Mr. Ding-Dong, please do not denigrate the groupie sluts of the world by lumping your famewhore wife in that category. Groupie sluts actually contribute something to society–while that something may be herpes, your type contributes to the decline of civilization.

At first, Mr. Ding Dong thought his wife was taken by a dingo. He even texted Matt Lauer with his concerns. Matt Lauer first, then the FBI.

Matt Lauer is wearing his reading glasses in this “exclusive” interview signaling that this is some serious business.

“Okay dumbass, didn’t you have some clue?” says Matt Lauer, his reading glasses balanced on the end of his nose.

No, says Mr. Ding-Dong. We have new contracts, new TV offers. “We were on a comeback, if you will.” Let me help you for a second, Mr. Ding-Dong. One can have a comeback if one actually had a career to begin with (see: John Travolota and Pulp Fiction)…you cannot have a comeback if you are just a complete and utter loser who, again, did nothing more than a crash a State dinner.

“So Mrs. Ding-Dong left to be with a troll,” says Matt Lauer, peering over his glasses.

“A leprechaun,” corrects Mr. Ding-Dong. “We were best friends. In fact, I was friends with all of Journey. I feel like I’ve been betrayed by the whole gang of Journey.”

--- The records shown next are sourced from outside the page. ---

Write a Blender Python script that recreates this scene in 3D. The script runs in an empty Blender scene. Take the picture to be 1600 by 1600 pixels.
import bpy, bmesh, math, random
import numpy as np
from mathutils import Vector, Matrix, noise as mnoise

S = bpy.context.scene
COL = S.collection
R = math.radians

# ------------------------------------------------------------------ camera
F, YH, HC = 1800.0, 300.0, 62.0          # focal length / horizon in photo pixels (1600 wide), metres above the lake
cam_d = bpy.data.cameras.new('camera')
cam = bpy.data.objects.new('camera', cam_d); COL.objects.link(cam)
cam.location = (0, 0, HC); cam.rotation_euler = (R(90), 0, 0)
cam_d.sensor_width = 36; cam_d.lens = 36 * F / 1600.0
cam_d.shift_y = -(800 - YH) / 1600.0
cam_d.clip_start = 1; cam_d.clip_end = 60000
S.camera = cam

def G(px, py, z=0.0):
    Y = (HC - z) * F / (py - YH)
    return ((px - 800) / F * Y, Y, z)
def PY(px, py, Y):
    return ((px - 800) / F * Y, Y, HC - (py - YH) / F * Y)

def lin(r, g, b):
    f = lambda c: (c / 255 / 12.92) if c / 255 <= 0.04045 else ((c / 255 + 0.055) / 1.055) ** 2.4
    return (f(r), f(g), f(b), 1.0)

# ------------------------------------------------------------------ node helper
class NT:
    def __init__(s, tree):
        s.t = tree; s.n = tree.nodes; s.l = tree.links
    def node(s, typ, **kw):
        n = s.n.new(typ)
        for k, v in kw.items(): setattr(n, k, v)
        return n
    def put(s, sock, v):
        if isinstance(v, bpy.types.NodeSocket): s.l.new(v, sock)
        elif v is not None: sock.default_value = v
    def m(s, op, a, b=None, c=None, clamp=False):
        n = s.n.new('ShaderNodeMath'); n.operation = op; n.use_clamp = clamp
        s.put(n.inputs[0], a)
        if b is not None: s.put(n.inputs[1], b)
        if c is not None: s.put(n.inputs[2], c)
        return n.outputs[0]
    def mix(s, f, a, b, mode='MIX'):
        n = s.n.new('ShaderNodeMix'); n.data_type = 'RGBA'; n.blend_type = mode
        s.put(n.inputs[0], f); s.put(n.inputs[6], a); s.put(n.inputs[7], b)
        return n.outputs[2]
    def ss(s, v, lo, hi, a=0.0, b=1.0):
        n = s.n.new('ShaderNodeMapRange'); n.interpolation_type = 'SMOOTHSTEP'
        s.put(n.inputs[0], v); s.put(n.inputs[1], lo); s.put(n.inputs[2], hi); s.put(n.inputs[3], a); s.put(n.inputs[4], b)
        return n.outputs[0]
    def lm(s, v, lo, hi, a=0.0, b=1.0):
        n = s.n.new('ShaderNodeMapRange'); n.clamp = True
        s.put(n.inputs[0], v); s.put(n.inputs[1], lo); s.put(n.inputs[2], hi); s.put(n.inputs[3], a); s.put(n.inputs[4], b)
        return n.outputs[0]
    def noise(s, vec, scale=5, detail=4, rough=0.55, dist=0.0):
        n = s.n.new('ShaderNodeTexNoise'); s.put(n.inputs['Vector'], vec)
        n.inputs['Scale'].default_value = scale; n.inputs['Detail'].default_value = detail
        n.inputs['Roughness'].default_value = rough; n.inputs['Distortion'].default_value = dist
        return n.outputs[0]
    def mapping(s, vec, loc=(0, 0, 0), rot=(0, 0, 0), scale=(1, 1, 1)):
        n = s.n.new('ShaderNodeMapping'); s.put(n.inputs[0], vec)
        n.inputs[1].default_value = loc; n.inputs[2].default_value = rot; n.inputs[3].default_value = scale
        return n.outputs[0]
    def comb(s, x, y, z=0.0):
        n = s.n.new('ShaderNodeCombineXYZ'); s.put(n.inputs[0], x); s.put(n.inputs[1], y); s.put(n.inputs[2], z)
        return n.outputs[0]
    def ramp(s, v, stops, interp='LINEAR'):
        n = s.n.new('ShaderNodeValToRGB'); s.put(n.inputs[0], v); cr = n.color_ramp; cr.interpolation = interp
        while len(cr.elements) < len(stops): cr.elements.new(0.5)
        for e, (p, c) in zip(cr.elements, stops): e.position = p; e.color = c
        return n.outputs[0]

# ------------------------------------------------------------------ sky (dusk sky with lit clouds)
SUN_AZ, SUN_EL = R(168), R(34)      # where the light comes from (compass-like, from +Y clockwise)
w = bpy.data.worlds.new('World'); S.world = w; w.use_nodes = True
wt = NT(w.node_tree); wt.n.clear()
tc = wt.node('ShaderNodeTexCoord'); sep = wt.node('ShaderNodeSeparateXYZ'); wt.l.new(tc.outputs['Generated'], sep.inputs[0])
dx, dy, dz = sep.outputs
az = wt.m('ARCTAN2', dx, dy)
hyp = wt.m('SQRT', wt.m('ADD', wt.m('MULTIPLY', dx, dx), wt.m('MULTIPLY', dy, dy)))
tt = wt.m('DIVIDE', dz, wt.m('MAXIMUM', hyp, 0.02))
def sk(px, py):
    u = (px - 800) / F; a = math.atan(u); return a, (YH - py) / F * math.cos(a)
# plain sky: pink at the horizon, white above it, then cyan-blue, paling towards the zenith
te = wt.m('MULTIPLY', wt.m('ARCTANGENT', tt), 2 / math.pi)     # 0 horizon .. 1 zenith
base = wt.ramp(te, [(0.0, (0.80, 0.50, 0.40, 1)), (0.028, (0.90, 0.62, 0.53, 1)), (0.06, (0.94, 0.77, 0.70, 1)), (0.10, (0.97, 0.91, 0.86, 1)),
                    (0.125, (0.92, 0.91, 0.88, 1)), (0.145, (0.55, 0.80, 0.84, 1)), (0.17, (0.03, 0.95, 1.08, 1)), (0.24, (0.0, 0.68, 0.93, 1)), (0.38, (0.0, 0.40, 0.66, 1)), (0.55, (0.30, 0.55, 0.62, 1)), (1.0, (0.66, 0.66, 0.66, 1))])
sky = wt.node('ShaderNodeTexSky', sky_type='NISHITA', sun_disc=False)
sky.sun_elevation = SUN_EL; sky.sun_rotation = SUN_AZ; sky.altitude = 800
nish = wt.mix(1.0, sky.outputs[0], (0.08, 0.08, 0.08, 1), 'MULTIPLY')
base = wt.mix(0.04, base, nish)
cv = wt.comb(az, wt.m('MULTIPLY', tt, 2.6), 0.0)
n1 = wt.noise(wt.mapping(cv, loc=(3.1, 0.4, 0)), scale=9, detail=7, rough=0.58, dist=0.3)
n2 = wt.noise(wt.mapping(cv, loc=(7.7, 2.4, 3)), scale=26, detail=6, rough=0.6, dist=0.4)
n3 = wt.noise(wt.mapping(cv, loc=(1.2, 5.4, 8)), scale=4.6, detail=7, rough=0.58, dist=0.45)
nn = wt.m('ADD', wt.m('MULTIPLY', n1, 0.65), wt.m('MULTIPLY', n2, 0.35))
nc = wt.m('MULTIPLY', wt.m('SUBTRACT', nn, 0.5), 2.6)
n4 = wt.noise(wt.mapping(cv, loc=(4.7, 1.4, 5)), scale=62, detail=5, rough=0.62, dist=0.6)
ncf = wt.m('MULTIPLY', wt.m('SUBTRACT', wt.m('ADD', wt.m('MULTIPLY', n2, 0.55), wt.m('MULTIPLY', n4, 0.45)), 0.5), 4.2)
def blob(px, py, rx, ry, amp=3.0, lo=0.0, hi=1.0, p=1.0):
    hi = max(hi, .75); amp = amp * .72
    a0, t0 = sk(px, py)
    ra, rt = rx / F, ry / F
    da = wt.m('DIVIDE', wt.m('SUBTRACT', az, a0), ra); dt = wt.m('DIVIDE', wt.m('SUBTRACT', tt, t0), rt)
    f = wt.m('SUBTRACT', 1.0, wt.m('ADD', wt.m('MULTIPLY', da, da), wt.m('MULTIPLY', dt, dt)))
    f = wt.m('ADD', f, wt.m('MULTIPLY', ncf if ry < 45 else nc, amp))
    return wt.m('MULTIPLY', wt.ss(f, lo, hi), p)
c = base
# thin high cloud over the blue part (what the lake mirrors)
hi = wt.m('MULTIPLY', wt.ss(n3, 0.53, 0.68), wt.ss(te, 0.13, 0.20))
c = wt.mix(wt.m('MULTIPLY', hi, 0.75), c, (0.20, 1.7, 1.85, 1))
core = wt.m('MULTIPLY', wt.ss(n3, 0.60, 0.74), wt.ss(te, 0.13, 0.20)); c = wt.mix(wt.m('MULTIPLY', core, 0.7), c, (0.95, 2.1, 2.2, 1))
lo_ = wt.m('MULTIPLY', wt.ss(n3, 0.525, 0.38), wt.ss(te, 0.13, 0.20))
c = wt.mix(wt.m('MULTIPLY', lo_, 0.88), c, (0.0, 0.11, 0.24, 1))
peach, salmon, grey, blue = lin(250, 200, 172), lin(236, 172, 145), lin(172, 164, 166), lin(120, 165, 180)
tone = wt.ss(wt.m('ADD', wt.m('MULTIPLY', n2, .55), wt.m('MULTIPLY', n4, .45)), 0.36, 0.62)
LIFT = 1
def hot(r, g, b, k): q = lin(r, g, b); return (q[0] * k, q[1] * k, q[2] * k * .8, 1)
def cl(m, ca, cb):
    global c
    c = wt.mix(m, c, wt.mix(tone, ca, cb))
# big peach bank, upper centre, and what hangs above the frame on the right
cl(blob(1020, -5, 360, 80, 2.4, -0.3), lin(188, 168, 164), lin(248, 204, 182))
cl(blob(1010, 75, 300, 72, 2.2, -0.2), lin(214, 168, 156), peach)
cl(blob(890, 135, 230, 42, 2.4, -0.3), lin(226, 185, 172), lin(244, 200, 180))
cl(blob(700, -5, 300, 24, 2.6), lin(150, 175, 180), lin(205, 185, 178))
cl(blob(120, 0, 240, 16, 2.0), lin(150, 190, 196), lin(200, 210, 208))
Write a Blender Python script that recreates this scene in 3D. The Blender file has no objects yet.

Mr. Ding-Dong, in essence, stopped believin’.

Matt Lauer dons a pair of kid gloves. “Here are some comments she made, and I’m paraphrasing,” he says. “She couldn’t take it anymore. Not only was she always in love with this leprechaun, you became unbearable to live with.”

She’s very cold, Mr. Ding-Dong replies. “I twitted (Mrs. Ding-Dong) please our dog is dying right now.” Twitted is just so, so apt.

The dog died, but did Mrs. Ding-Dong care?

“You are clearly emotional about this,” says Matt Lauer, seriously straightening his glasses. “And I apologize for being blunt here, but there are probably people watching, saying this couple became famous for all the wrong reasons. They then tried to stretch that 15 minutes of fame for as long as they possibly could and this is not an unexpected turn of events in what is in some ways a slow-motion train wreck called the (Ding-Dongs).”

Mr. Ding-Dong wishes Ashton Kutcher would jump out of the wings and blah blah blah, but alas, Mr. Ding-Dong has been lied to and duped.

“Do you want to say anything to Mrs. Ding-Dong? And let me just say that another million children now live in poverty…wait, I don’t want to say that because that is actually of some concern…um…right, do you want to say something to a person no one should ever care about,” states Matt Lauer.

“She broke our family,” drones Mr. Ding-Dong. “She broke our love. . . she wanted more fun, more fame, more celebrity. . . She jumped on a tour bus from the 1980s.”

Now that would be something I would like to see….only if the tour bus went off a cliff…and Mr. Ding-Dong was on it.